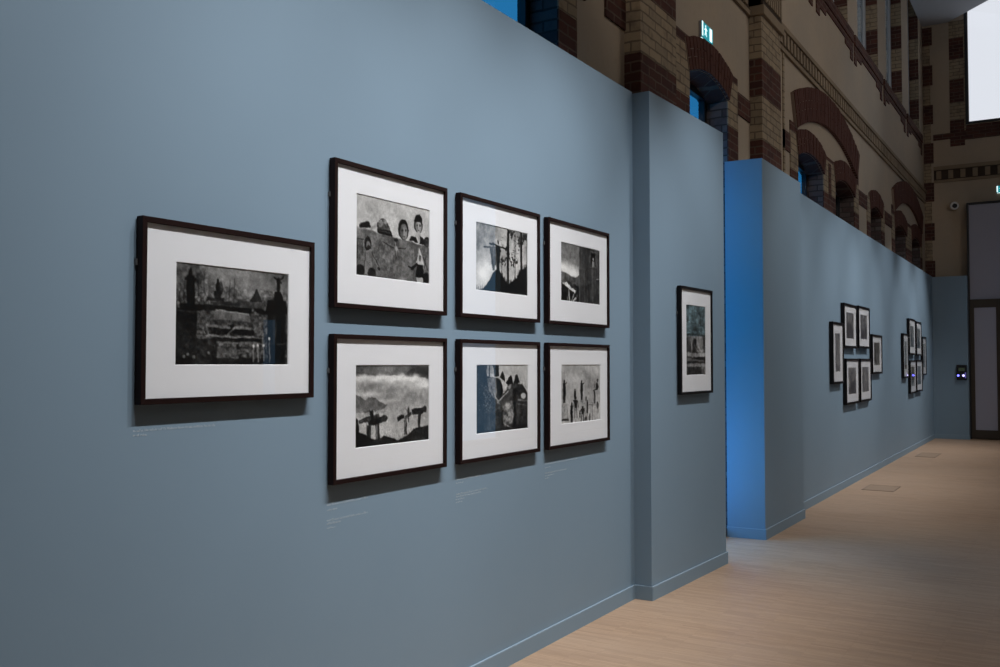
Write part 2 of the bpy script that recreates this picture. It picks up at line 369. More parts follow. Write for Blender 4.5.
# windows of the old wall
def window(idx, y0, y1, z0, z1, xg, fr, glass, fw=0.06, rails=(), posts=()):
    o = bpy.data.objects.new('window_%d' % idx, None); COL.objects.link(o); o.location = (xg, (y0 + y1) / 2, z0); struct(o)
    h = (y1 - y0) / 2; H = z1 - z0; q = MB()
    q.box(-0.03, 0.03, -h, -h + fw, 0, H, fr); q.box(-0.03, 0.03, h - fw, h, 0, H, fr)
    q.box(-0.03, 0.03, -h + fw, h - fw, 0, fw, fr); q.box(-0.03, 0.03, -h + fw, h - fw, H - fw, H, fr)
    for r in rails: q.box(-0.025, 0.025, -h + fw, h - fw, r - 0.02, r + 0.02, fr)
    for r in posts: q.box(-0.025, 0.025, r - 0.025, r + 0.025, fw, H - fw, fr)
    q.build('window_frame', o)
    g = MB(); g.poly([(0, -h + fw, fw), (0, h - fw, fw), (0, h - fw, H - fw), (0, -h + fw, H - fw)], glass); g.build('pane', o, recalc=False)
for i, op in enumerate(LOW): window(i + 1, op[0], op[1], op[2], op[3] + op[4] - 0.02, -0.43, DARKMETAL, BLUEGLASS if i < 3 else DARKGLASS)
for i, op in enumerate(UPP): window(i + 9, op[0], op[1], op[2], op[3], -0.42, PALEMETAL, GREYGLASS, fw=0.09, posts=(0,))

# ------------------------------------------------------------------ painted exhibition walls
def wall_prism(name, pts, z1=3.49):
    q = MB(); q.prism(pts, 0, z1, PAINT); return struct(q.build(name))
A = [(0, YB), (0, 5.93), (0.0, 5.94), (-0.1, 5.94), (-0.1, YB)]
wall_prism('wall_left_near', [(0, YB), (0, 5.94), (-0.06, 5.94), (-0.06, YB)])
Bp = [(0.127, 5.94), (0.1825, 7.35), (0.06, 7.35), (-0.05, 5.97), (-0.06, 5.94)]
wall_prism('wall_left_panel', Bp, 3.48)
Cp = [(-0.18, 8.50), (0.165, 8.52), (0.17, 9.92), (-0.18, 9.92)]
wall_prism('wall_left_pier', Cp, 3.50)
wall_prism('wall_left_far', [(0.042, 9.92), (-0.01, 22.0), (-0.13, 22.0), (-0.13, 9.92)], 3.49)
wall_prism('wall_end_panel', [(-0.13, 22.0), (0.665, 22.0), (0.665, 22.2), (-0.13, 22.2)], 3.48)
def skirting(name, pts, out=0.012, h=0.09):
    q = MB()
    for (a, b) in zip(pts, pts[1:]):
        d = Vector((b[0] - a[0], b[1] - a[1], 0)).normalized(); n = Vector((d.y, -d.x, 0)) * out; e = d * out
        a2 = Vector((a[0], a[1], 0)) - e * 0.0; b2 = Vector((b[0], b[1], 0)) + e * 0.9
        q.prism([a2, b2, b2 + n, a2 + n], 0.0, h, SKIRT)
        q.prism([a2, b2, b2 + n * 0.9, a2 + n * 0.9], h, h + 0.0035, EDGE)
    return struct(q.build(name))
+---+
__What the task asks__: Every line above should be returned exactly; the pictures stay out.

__Answer in full__:
Write part 2 of the bpy script that recreates this picture. It picks up at line 369. More parts follow. Write for Blender 4.5.
# windows of the old wall
def window(idx, y0, y1, z0, z1, xg, fr, glass, fw=0.06, rails=(), posts=()):
    o = bpy.data.objects.new('window_%d' % idx, None); COL.objects.link(o); o.location = (xg, (y0 + y1) / 2, z0); struct(o)
    h = (y1 - y0) / 2; H = z1 - z0; q = MB()
    q.box(-0.03, 0.03, -h, -h + fw, 0, H, fr); q.box(-0.03, 0.03, h - fw, h, 0, H, fr)
    q.box(-0.03, 0.03, -h + fw, h - fw, 0, fw, fr); q.box(-0.03, 0.03, -h + fw, h - fw, H - fw, H, fr)
    for r in rails: q.box(-0.025, 0.025, -h + fw, h - fw, r - 0.02, r + 0.02, fr)
    for r in posts: q.box(-0.025, 0.025, r - 0.025, r + 0.025, fw, H - fw, fr)
    q.build('window_frame', o)
    g = MB(); g.poly([(0, -h + fw, fw), (0, h - fw, fw), (0, h - fw, H - fw), (0, -h + fw, H - fw)], glass); g.build('pane', o, recalc=False)
for i, op in enumerate(LOW): window(i + 1, op[0], op[1], op[2], op[3] + op[4] - 0.02, -0.43, DARKMETAL, BLUEGLASS if i < 3 else DARKGLASS)
for i, op in enumerate(UPP): window(i + 9, op[0], op[1], op[2], op[3], -0.42, PALEMETAL, GREYGLASS, fw=0.09, posts=(0,))

# ------------------------------------------------------------------ painted exhibition walls
def wall_prism(name, pts, z1=3.49):
    q = MB(); q.prism(pts, 0, z1, PAINT); return struct(q.build(name))
A = [(0, YB), (0, 5.93), (0.0, 5.94), (-0.1, 5.94), (-0.1, YB)]
wall_prism('wall_left_near', [(0, YB), (0, 5.94), (-0.06, 5.94), (-0.06, YB)])
Bp = [(0.127, 5.94), (0.1825, 7.35), (0.06, 7.35), (-0.05, 5.97), (-0.06, 5.94)]
wall_prism('wall_left_panel', Bp, 3.48)
Cp = [(-0.18, 8.50), (0.165, 8.52), (0.17, 9.92), (-0.18, 9.92)]
wall_prism('wall_left_pier', Cp, 3.50)
wall_prism('wall_left_far', [(0.042, 9.92), (-0.01, 22.0), (-0.13, 22.0), (-0.13, 9.92)], 3.49)
wall_prism('wall_end_panel', [(-0.13, 22.0), (0.665, 22.0), (0.665, 22.2), (-0.13, 22.2)], 3.48)
def skirting(name, pts, out=0.012, h=0.09):
    q = MB()
    for (a, b) in zip(pts, pts[1:]):
        d = Vector((b[0] - a[0], b[1] - a[1], 0)).normalized(); n = Vector((d.y, -d.x, 0)) * out; e = d * out
        a2 = Vector((a[0], a[1], 0)) - e * 0.0; b2 = Vector((b[0], b[1], 0)) + e * 0.9
        q.prism([a2, b2, b2 + n, a2 + n], 0.0, h, SKIRT)
        q.prism([a2, b2, b2 + n * 0.9, a2 + n * 0.9], h, h + 0.0035, EDGE)
    return struct(q.build(name))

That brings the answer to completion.